Will you output all of the data below exactly, omitting the images?

> **GIVEN DATA**:
•••••
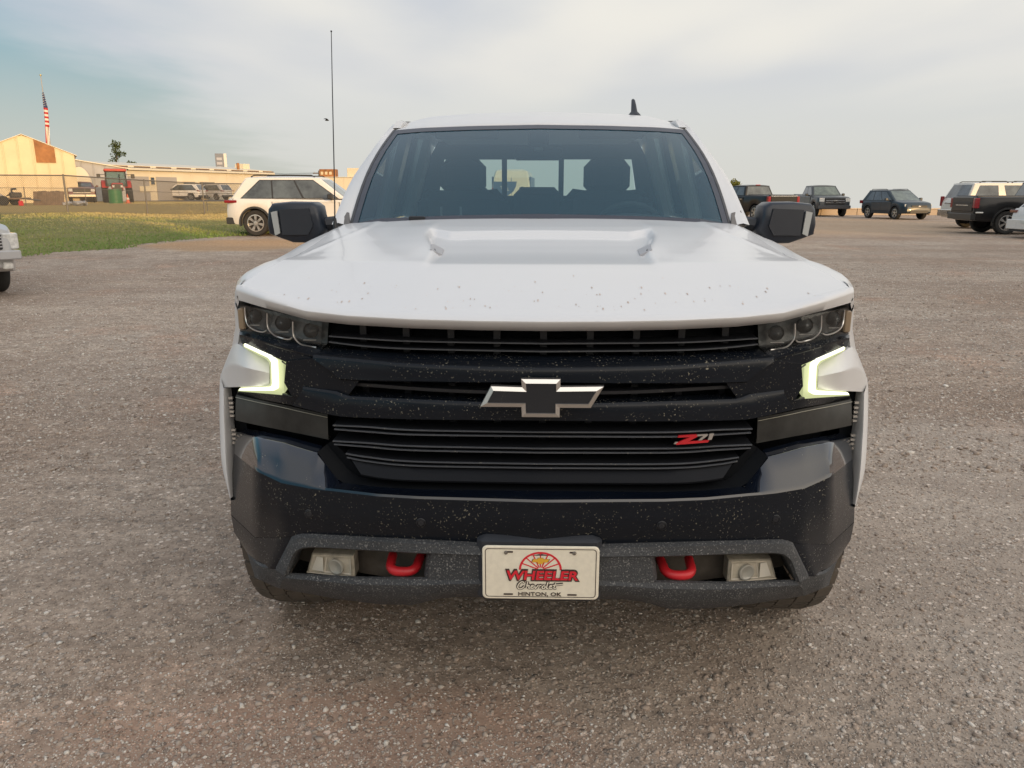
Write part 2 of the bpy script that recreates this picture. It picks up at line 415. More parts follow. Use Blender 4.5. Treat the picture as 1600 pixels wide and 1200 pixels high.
# grass field on the rising bank at the left
EDGE = [(10, -34), (12, -27), (15, -17), (16.5, -12.8), (18, -11.7), (20, -10.6), (22, -9.9), (24, -9.0), (25.5, -7.6), (27, -5), (30, -2), (36, 2), (46, 6), (57, 2), (66, -12), (79, -26)]
ey = np.array([e[0] for e in EDGE], float); ex = np.array([e[1] for e in EDGE], float)
def edge_x(y): return np.interp(y, ey, ex) + (vnoise(y * .9, y * 0 + 3.1, 5) - .5) * 1.6
ys = np.arange(10.5, 78.01, .3); ts = np.concatenate([np.linspace(0, 3, 13), np.linspace(3.5, 12, 18), np.linspace(13, 60, 24)])
YY, TT = np.meshgrid(ys, ts, indexing='ij'); XX = edge_x(YY) - TT
ZZ = gh_np(XX, YY) + .004 + .03 * vnoise(XX * .8, YY * .8, 2) * np.clip(TT / .6, 0, 1)
idx = np.arange(XX.size).reshape(XX.shape)
F4 = np.stack([idx[:-1, :-1], idx[1:, :-1], idx[1:, 1:], idx[:-1, 1:]], -1).reshape(-1, 4)
def turf_material():
    h = node_mat('turf'); L = h.L
    n = h.rmp(h.noise(.45, 6, .65), .36, .66); base = h.mix(n, (.20, .215, .078), (.285, .25, .125))
    base = h.mix(h.math('MULTIPLY', h.rmp(h.noise(1.6, 6, .7, (.5, 1, 1), 3), .5, .72), .6), base, (.30, .24, .135))
    sp = N(h.nt, 'ShaderNodeSeparateXYZ'); L(h.tc.outputs['Object'], sp.inputs[0])
    dry_sunlit = h.rmp(h.math('ADD', sp.outputs[1], h.math('MULTIPLY', h.noise(.3, 4, .6, (1, 1, 1), 9), 6.0)), 38, 43)
    base = h.mix(h.math('MULTIPLY', dry_sunlit, .9), base, (.44, .31, .13))  # dry grass past the fence, its gold brightened in the colour for sunlight
    base = h.mix(1.0, base, h.rmp(h.noise(9, 5, .8), .25, .75, .6, 1.4), 'MULTIPLY')
    L(base, h.b.inputs['Base Color']); h.b.inputs['Roughness'].default_value = 1; h.b.inputs['Specular IOR Level'].default_value = .05
    bp = N(h.nt, 'ShaderNodeBump'); bp.inputs['Strength'].default_value = 1; bp.inputs['Distance'].default_value = .05; L(h.noise(14, 4, .8), bp.inputs['Height']); L(bp.outputs[0], h.b.inputs['Normal'])
    return h.m
tag(raw_mesh('field', np.stack([XX, YY, ZZ], -1).reshape(-1, 3), F4, turf_material()), kind='structure')

def blade_material():
    h = node_mat('grass_blade'); L = h.L
    at = N(h.nt, 'ShaderNodeAttribute'); at.attribute_name = 'tone'
    r = N(h.nt, 'ShaderNodeValToRGB'); L(at.outputs['Fac'], r.inputs[0]); e = r.color_ramp.elements
    e[0].position = 0; e[0].color = (.18, .26, .08, 1); e[1].position = 1; e[1].color = (.46, .38, .19, 1)
    k = e.new(.45); k.color = (.285, .30, .11, 1)
    L(r.outputs[0], h.b.inputs['Base Color']); h.b.inputs['Roughness'].default_value = .8; h.b.inputs['Specular IOR Level'].default_value = .1
    return h.m
nb = 120000
by = 12 + (rng.random(nb) ** 1.25) * 58; bt = rng.random(nb) ** 1.7 * 26 - .35
bx = edge_x(by) - bt
keep = (np.abs(bx) < by * .72 + 3); bx, by, bt = bx[keep], by[keep], bt[keep]
edge_thin = rng.random(len(bx)) < np.clip((bt + .35) / .9, .12, 1); bx, by, bt = bx[edge_thin], by[edge_thin], bt[edge_thin]
n = len(bx); hh = rng.uniform(.02, .055, n) * (1 + .6 * vnoise(bx * .7, by * .7, 9)); ww = .010 + by * .0006
an = rng.random(n) * 6.283; ln = rng.normal(0, .35, (n, 2)) * hh[:, None]
bz = gh_np(bx, by) + .006
V = np.empty((n, 3, 3)); V[:, 0] = np.stack([bx - np.cos(an) * ww, by - np.sin(an) * ww, bz], -1); V[:, 1] = np.stack([bx + np.cos(an) * ww, by + np.sin(an) * ww, bz], -1)
V[:, 2] = np.stack([bx + ln[:, 0], by + ln[:, 1], bz + hh], -1)
tone = np.clip(.15 + .75 * (vnoise(bx * .35, by * .35, 4) - .3) + np.clip((by - 25) / 14, 0, .4) + np.clip((by - 38) / 6, 0, .35) - np.exp(-np.maximum(bt, 0) / 2.5) * .35 + rng.normal(0, .11, n), 0, 1)
tag(raw_mesh('grass', V.reshape(-1, 3), np.arange(n * 3).reshape(n, 3), blade_material(), tone=np.repeat(tone, 3)), kind='stuff')

# asphalt yard behind the fence
ay = np.linspace(77.9, 118, 40); axx = np.linspace(-110, 2, 60); AX, AY = np.meshgrid(axx, ay); idx = np.arange(AX.size).reshape(AX.shape)
F4 = np.stack([idx[:-1, :-1], idx[:-1, 1:], idx[1:, 1:], idx[1:, :-1]], -1).reshape(-1, 4)
tag(raw_mesh('asphalt_yard', np.stack([AX, AY, gh_np(AX, AY) + .004], -1).reshape(-1, 3), F4, mat('asphalt', (.10, .095, .09), .9, var=.25, vscale=1.2)), kind='structure')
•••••
> **PROBLEM SOLUTION**:
Write part 2 of the bpy script that recreates this picture. It picks up at line 415. More parts follow. Use Blender 4.5. Treat the picture as 1600 pixels wide and 1200 pixels high.
# grass field on the rising bank at the left
EDGE = [(10, -34), (12, -27), (15, -17), (16.5, -12.8), (18, -11.7), (20, -10.6), (22, -9.9), (24, -9.0), (25.5, -7.6), (27, -5), (30, -2), (36, 2), (46, 6), (57, 2), (66, -12), (79, -26)]
ey = np.array([e[0] for e in EDGE], float); ex = np.array([e[1] for e in EDGE], float)
def edge_x(y): return np.interp(y, ey, ex) + (vnoise(y * .9, y * 0 + 3.1, 5) - .5) * 1.6
ys = np.arange(10.5, 78.01, .3); ts = np.concatenate([np.linspace(0, 3, 13), np.linspace(3.5, 12, 18), np.linspace(13, 60, 24)])
YY, TT = np.meshgrid(ys, ts, indexing='ij'); XX = edge_x(YY) - TT
ZZ = gh_np(XX, YY) + .004 + .03 * vnoise(XX * .8, YY * .8, 2) * np.clip(TT / .6, 0, 1)
idx = np.arange(XX.size).reshape(XX.shape)
F4 = np.stack([idx[:-1, :-1], idx[1:, :-1], idx[1:, 1:], idx[:-1, 1:]], -1).reshape(-1, 4)
def turf_material():
    h = node_mat('turf'); L = h.L
    n = h.rmp(h.noise(.45, 6, .65), .36, .66); base = h.mix(n, (.20, .215, .078), (.285, .25, .125))
    base = h.mix(h.math('MULTIPLY', h.rmp(h.noise(1.6, 6, .7, (.5, 1, 1), 3), .5, .72), .6), base, (.30, .24, .135))
    sp = N(h.nt, 'ShaderNodeSeparateXYZ'); L(h.tc.outputs['Object'], sp.inputs[0])
    dry_sunlit = h.rmp(h.math('ADD', sp.outputs[1], h.math('MULTIPLY', h.noise(.3, 4, .6, (1, 1, 1), 9), 6.0)), 38, 43)
    base = h.mix(h.math('MULTIPLY', dry_sunlit, .9), base, (.44, .31, .13))  # dry grass past the fence, its gold brightened in the colour for sunlight
    base = h.mix(1.0, base, h.rmp(h.noise(9, 5, .8), .25, .75, .6, 1.4), 'MULTIPLY')
    L(base, h.b.inputs['Base Color']); h.b.inputs['Roughness'].default_value = 1; h.b.inputs['Specular IOR Level'].default_value = .05
    bp = N(h.nt, 'ShaderNodeBump'); bp.inputs['Strength'].default_value = 1; bp.inputs['Distance'].default_value = .05; L(h.noise(14, 4, .8), bp.inputs['Height']); L(bp.outputs[0], h.b.inputs['Normal'])
    return h.m
tag(raw_mesh('field', np.stack([XX, YY, ZZ], -1).reshape(-1, 3), F4, turf_material()), kind='structure')

def blade_material():
    h = node_mat('grass_blade'); L = h.L
    at = N(h.nt, 'ShaderNodeAttribute'); at.attribute_name = 'tone'
    r = N(h.nt, 'ShaderNodeValToRGB'); L(at.outputs['Fac'], r.inputs[0]); e = r.color_ramp.elements
    e[0].position = 0; e[0].color = (.18, .26, .08, 1); e[1].position = 1; e[1].color = (.46, .38, .19, 1)
    k = e.new(.45); k.color = (.285, .30, .11, 1)
    L(r.outputs[0], h.b.inputs['Base Color']); h.b.inputs['Roughness'].default_value = .8; h.b.inputs['Specular IOR Level'].default_value = .1
    return h.m
nb = 120000
by = 12 + (rng.random(nb) ** 1.25) * 58; bt = rng.random(nb) ** 1.7 * 26 - .35
bx = edge_x(by) - bt
keep = (np.abs(bx) < by * .72 + 3); bx, by, bt = bx[keep], by[keep], bt[keep]
edge_thin = rng.random(len(bx)) < np.clip((bt + .35) / .9, .12, 1); bx, by, bt = bx[edge_thin], by[edge_thin], bt[edge_thin]
n = len(bx); hh = rng.uniform(.02, .055, n) * (1 + .6 * vnoise(bx * .7, by * .7, 9)); ww = .010 + by * .0006
an = rng.random(n) * 6.283; ln = rng.normal(0, .35, (n, 2)) * hh[:, None]
bz = gh_np(bx, by) + .006
V = np.empty((n, 3, 3)); V[:, 0] = np.stack([bx - np.cos(an) * ww, by - np.sin(an) * ww, bz], -1); V[:, 1] = np.stack([bx + np.cos(an) * ww, by + np.sin(an) * ww, bz], -1)
V[:, 2] = np.stack([bx + ln[:, 0], by + ln[:, 1], bz + hh], -1)
tone = np.clip(.15 + .75 * (vnoise(bx * .35, by * .35, 4) - .3) + np.clip((by - 25) / 14, 0, .4) + np.clip((by - 38) / 6, 0, .35) - np.exp(-np.maximum(bt, 0) / 2.5) * .35 + rng.normal(0, .11, n), 0, 1)
tag(raw_mesh('grass', V.reshape(-1, 3), np.arange(n * 3).reshape(n, 3), blade_material(), tone=np.repeat(tone, 3)), kind='stuff')

# asphalt yard behind the fence
ay = np.linspace(77.9, 118, 40); axx = np.linspace(-110, 2, 60); AX, AY = np.meshgrid(axx, ay); idx = np.arange(AX.size).reshape(AX.shape)
F4 = np.stack([idx[:-1, :-1], idx[:-1, 1:], idx[1:, 1:], idx[1:, :-1]], -1).reshape(-1, 4)
tag(raw_mesh('asphalt_yard', np.stack([AX, AY, gh_np(AX, AY) + .004], -1).reshape(-1, 3), F4, mat('asphalt', (.10, .095, .09), .9, var=.25, vscale=1.2)), kind='structure')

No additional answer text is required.